Exercise details
Will you give the material below again, every line exactly as it is?

^^^^^^^^^^^^^^^^

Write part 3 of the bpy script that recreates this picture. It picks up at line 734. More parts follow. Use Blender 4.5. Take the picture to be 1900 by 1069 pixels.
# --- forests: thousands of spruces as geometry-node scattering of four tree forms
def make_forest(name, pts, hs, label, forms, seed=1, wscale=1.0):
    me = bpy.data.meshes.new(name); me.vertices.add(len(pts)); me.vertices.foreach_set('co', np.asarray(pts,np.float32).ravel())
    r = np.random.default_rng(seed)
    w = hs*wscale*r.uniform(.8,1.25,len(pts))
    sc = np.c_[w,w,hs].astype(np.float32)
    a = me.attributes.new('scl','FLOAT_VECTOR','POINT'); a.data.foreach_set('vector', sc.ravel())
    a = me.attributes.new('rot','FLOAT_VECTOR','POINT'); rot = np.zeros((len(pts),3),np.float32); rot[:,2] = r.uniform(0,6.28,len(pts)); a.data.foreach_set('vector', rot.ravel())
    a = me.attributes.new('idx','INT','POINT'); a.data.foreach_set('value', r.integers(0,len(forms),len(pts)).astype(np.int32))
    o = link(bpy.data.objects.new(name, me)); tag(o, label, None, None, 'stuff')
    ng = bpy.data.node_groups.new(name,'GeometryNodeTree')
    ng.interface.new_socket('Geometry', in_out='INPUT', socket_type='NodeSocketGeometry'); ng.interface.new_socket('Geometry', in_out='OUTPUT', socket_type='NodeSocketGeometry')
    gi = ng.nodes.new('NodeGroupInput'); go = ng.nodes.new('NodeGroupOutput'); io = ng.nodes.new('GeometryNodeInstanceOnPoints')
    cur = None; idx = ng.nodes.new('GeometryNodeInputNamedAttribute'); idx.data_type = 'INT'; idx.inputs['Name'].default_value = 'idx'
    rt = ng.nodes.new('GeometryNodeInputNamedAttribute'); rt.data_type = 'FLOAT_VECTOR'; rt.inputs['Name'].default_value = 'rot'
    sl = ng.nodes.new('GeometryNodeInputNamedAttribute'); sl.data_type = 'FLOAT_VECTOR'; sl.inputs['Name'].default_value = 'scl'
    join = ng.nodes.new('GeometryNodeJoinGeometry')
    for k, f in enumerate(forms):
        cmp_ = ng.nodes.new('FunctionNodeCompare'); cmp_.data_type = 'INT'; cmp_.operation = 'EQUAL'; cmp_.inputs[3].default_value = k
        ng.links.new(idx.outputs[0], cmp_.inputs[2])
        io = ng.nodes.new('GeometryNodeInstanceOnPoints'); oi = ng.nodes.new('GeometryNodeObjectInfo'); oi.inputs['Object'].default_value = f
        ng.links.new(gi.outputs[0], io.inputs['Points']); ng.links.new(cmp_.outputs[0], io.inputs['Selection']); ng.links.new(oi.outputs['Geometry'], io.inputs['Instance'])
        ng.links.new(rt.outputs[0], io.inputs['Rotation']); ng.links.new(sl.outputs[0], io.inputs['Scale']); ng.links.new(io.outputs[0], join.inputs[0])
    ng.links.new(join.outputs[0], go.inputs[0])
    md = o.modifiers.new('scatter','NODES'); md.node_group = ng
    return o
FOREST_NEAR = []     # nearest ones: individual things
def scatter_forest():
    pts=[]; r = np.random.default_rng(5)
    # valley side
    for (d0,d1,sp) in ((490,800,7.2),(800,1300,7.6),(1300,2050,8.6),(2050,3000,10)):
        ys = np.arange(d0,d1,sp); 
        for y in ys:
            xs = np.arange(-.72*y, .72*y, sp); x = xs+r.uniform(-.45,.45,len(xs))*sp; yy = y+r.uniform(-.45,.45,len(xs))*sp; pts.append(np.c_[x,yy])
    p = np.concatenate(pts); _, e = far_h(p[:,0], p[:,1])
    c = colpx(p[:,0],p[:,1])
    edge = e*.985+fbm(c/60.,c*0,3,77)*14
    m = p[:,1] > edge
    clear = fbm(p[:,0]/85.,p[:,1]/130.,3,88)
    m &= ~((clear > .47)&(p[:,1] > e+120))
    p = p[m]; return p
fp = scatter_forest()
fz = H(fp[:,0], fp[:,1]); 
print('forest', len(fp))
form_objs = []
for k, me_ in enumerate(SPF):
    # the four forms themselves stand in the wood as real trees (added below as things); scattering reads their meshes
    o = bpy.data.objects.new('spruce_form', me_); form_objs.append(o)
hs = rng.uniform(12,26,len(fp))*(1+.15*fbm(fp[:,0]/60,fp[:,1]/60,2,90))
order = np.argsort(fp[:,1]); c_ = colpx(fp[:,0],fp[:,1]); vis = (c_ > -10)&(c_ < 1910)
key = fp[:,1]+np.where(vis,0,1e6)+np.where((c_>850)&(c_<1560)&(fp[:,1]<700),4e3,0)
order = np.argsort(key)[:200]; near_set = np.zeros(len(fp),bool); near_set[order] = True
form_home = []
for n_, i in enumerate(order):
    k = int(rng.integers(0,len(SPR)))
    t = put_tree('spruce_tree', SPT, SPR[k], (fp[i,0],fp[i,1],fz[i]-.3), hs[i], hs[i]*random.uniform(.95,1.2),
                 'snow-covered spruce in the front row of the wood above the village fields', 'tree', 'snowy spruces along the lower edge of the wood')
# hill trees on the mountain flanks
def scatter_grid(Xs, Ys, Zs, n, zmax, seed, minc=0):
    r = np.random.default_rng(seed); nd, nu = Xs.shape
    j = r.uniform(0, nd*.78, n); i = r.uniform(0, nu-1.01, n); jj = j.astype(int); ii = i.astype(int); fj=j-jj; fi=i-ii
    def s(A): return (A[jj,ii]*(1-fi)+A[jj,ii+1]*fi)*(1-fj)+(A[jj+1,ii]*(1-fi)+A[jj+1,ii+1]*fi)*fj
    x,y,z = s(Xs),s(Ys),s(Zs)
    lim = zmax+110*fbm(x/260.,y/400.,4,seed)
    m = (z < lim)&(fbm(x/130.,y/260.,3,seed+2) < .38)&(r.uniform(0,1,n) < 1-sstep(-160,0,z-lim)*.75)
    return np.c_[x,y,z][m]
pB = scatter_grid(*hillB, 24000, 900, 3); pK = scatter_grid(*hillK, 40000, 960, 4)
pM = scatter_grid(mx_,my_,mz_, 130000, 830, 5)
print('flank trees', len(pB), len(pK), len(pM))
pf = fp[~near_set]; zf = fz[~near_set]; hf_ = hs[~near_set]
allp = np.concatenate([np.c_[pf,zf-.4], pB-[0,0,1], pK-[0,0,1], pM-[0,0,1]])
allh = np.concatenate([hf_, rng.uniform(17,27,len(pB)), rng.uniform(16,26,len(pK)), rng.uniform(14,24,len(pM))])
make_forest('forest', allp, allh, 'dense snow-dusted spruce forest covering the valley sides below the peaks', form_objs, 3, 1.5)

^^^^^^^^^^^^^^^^

Reply to the task
Write part 3 of the bpy script that recreates this picture. It picks up at line 734. More parts follow. Use Blender 4.5. Take the picture to be 1900 by 1069 pixels.
# --- forests: thousands of spruces as geometry-node scattering of four tree forms
def make_forest(name, pts, hs, label, forms, seed=1, wscale=1.0):
    me = bpy.data.meshes.new(name); me.vertices.add(len(pts)); me.vertices.foreach_set('co', np.asarray(pts,np.float32).ravel())
    r = np.random.default_rng(seed)
    w = hs*wscale*r.uniform(.8,1.25,len(pts))
    sc = np.c_[w,w,hs].astype(np.float32)
    a = me.attributes.new('scl','FLOAT_VECTOR','POINT'); a.data.foreach_set('vector', sc.ravel())
    a = me.attributes.new('rot','FLOAT_VECTOR','POINT'); rot = np.zeros((len(pts),3),np.float32); rot[:,2] = r.uniform(0,6.28,len(pts)); a.data.foreach_set('vector', rot.ravel())
    a = me.attributes.new('idx','INT','POINT'); a.data.foreach_set('value', r.integers(0,len(forms),len(pts)).astype(np.int32))
    o = link(bpy.data.objects.new(name, me)); tag(o, label, None, None, 'stuff')
    ng = bpy.data.node_groups.new(name,'GeometryNodeTree')
    ng.interface.new_socket('Geometry', in_out='INPUT', socket_type='NodeSocketGeometry'); ng.interface.new_socket('Geometry', in_out='OUTPUT', socket_type='NodeSocketGeometry')
    gi = ng.nodes.new('NodeGroupInput'); go = ng.nodes.new('NodeGroupOutput'); io = ng.nodes.new('GeometryNodeInstanceOnPoints')
    cur = None; idx = ng.nodes.new('GeometryNodeInputNamedAttribute'); idx.data_type = 'INT'; idx.inputs['Name'].default_value = 'idx'
    rt = ng.nodes.new('GeometryNodeInputNamedAttribute'); rt.data_type = 'FLOAT_VECTOR'; rt.inputs['Name'].default_value = 'rot'
    sl = ng.nodes.new('GeometryNodeInputNamedAttribute'); sl.data_type = 'FLOAT_VECTOR'; sl.inputs['Name'].default_value = 'scl'
    join = ng.nodes.new('GeometryNodeJoinGeometry')
    for k, f in enumerate(forms):
        cmp_ = ng.nodes.new('FunctionNodeCompare'); cmp_.data_type = 'INT'; cmp_.operation = 'EQUAL'; cmp_.inputs[3].default_value = k
        ng.links.new(idx.outputs[0], cmp_.inputs[2])
        io = ng.nodes.new('GeometryNodeInstanceOnPoints'); oi = ng.nodes.new('GeometryNodeObjectInfo'); oi.inputs['Object'].default_value = f
        ng.links.new(gi.outputs[0], io.inputs['Points']); ng.links.new(cmp_.outputs[0], io.inputs['Selection']); ng.links.new(oi.outputs['Geometry'], io.inputs['Instance'])
        ng.links.new(rt.outputs[0], io.inputs['Rotation']); ng.links.new(sl.outputs[0], io.inputs['Scale']); ng.links.new(io.outputs[0], join.inputs[0])
    ng.links.new(join.outputs[0], go.inputs[0])
    md = o.modifiers.new('scatter','NODES'); md.node_group = ng
    return o
FOREST_NEAR = []     # nearest ones: individual things
def scatter_forest():
    pts=[]; r = np.random.default_rng(5)
    # valley side
    for (d0,d1,sp) in ((490,800,7.2),(800,1300,7.6),(1300,2050,8.6),(2050,3000,10)):
        ys = np.arange(d0,d1,sp); 
        for y in ys:
            xs = np.arange(-.72*y, .72*y, sp); x = xs+r.uniform(-.45,.45,len(xs))*sp; yy = y+r.uniform(-.45,.45,len(xs))*sp; pts.append(np.c_[x,yy])
    p = np.concatenate(pts); _, e = far_h(p[:,0], p[:,1])
    c = colpx(p[:,0],p[:,1])
    edge = e*.985+fbm(c/60.,c*0,3,77)*14
    m = p[:,1] > edge
    clear = fbm(p[:,0]/85.,p[:,1]/130.,3,88)
    m &= ~((clear > .47)&(p[:,1] > e+120))
    p = p[m]; return p
fp = scatter_forest()
fz = H(fp[:,0], fp[:,1]); 
print('forest', len(fp))
form_objs = []
for k, me_ in enumerate(SPF):
    # the four forms themselves stand in the wood as real trees (added below as things); scattering reads their meshes
    o = bpy.data.objects.new('spruce_form', me_); form_objs.append(o)
hs = rng.uniform(12,26,len(fp))*(1+.15*fbm(fp[:,0]/60,fp[:,1]/60,2,90))
order = np.argsort(fp[:,1]); c_ = colpx(fp[:,0],fp[:,1]); vis = (c_ > -10)&(c_ < 1910)
key = fp[:,1]+np.where(vis,0,1e6)+np.where((c_>850)&(c_<1560)&(fp[:,1]<700),4e3,0)
order = np.argsort(key)[:200]; near_set = np.zeros(len(fp),bool); near_set[order] = True
form_home = []
for n_, i in enumerate(order):
    k = int(rng.integers(0,len(SPR)))
    t = put_tree('spruce_tree', SPT, SPR[k], (fp[i,0],fp[i,1],fz[i]-.3), hs[i], hs[i]*random.uniform(.95,1.2),
                 'snow-covered spruce in the front row of the wood above the village fields', 'tree', 'snowy spruces along the lower edge of the wood')
# hill trees on the mountain flanks
def scatter_grid(Xs, Ys, Zs, n, zmax, seed, minc=0):
    r = np.random.default_rng(seed); nd, nu = Xs.shape
    j = r.uniform(0, nd*.78, n); i = r.uniform(0, nu-1.01, n); jj = j.astype(int); ii = i.astype(int); fj=j-jj; fi=i-ii
    def s(A): return (A[jj,ii]*(1-fi)+A[jj,ii+1]*fi)*(1-fj)+(A[jj+1,ii]*(1-fi)+A[jj+1,ii+1]*fi)*fj
    x,y,z = s(Xs),s(Ys),s(Zs)
    lim = zmax+110*fbm(x/260.,y/400.,4,seed)
    m = (z < lim)&(fbm(x/130.,y/260.,3,seed+2) < .38)&(r.uniform(0,1,n) < 1-sstep(-160,0,z-lim)*.75)
    return np.c_[x,y,z][m]
pB = scatter_grid(*hillB, 24000, 900, 3); pK = scatter_grid(*hillK, 40000, 960, 4)
pM = scatter_grid(mx_,my_,mz_, 130000, 830, 5)
print('flank trees', len(pB), len(pK), len(pM))
pf = fp[~near_set]; zf = fz[~near_set]; hf_ = hs[~near_set]
allp = np.concatenate([np.c_[pf,zf-.4], pB-[0,0,1], pK-[0,0,1], pM-[0,0,1]])
allh = np.concatenate([hf_, rng.uniform(17,27,len(pB)), rng.uniform(16,26,len(pK)), rng.uniform(14,24,len(pM))])
make_forest('forest', allp, allh, 'dense snow-dusted spruce forest covering the valley sides below the peaks', form_objs, 3, 1.5)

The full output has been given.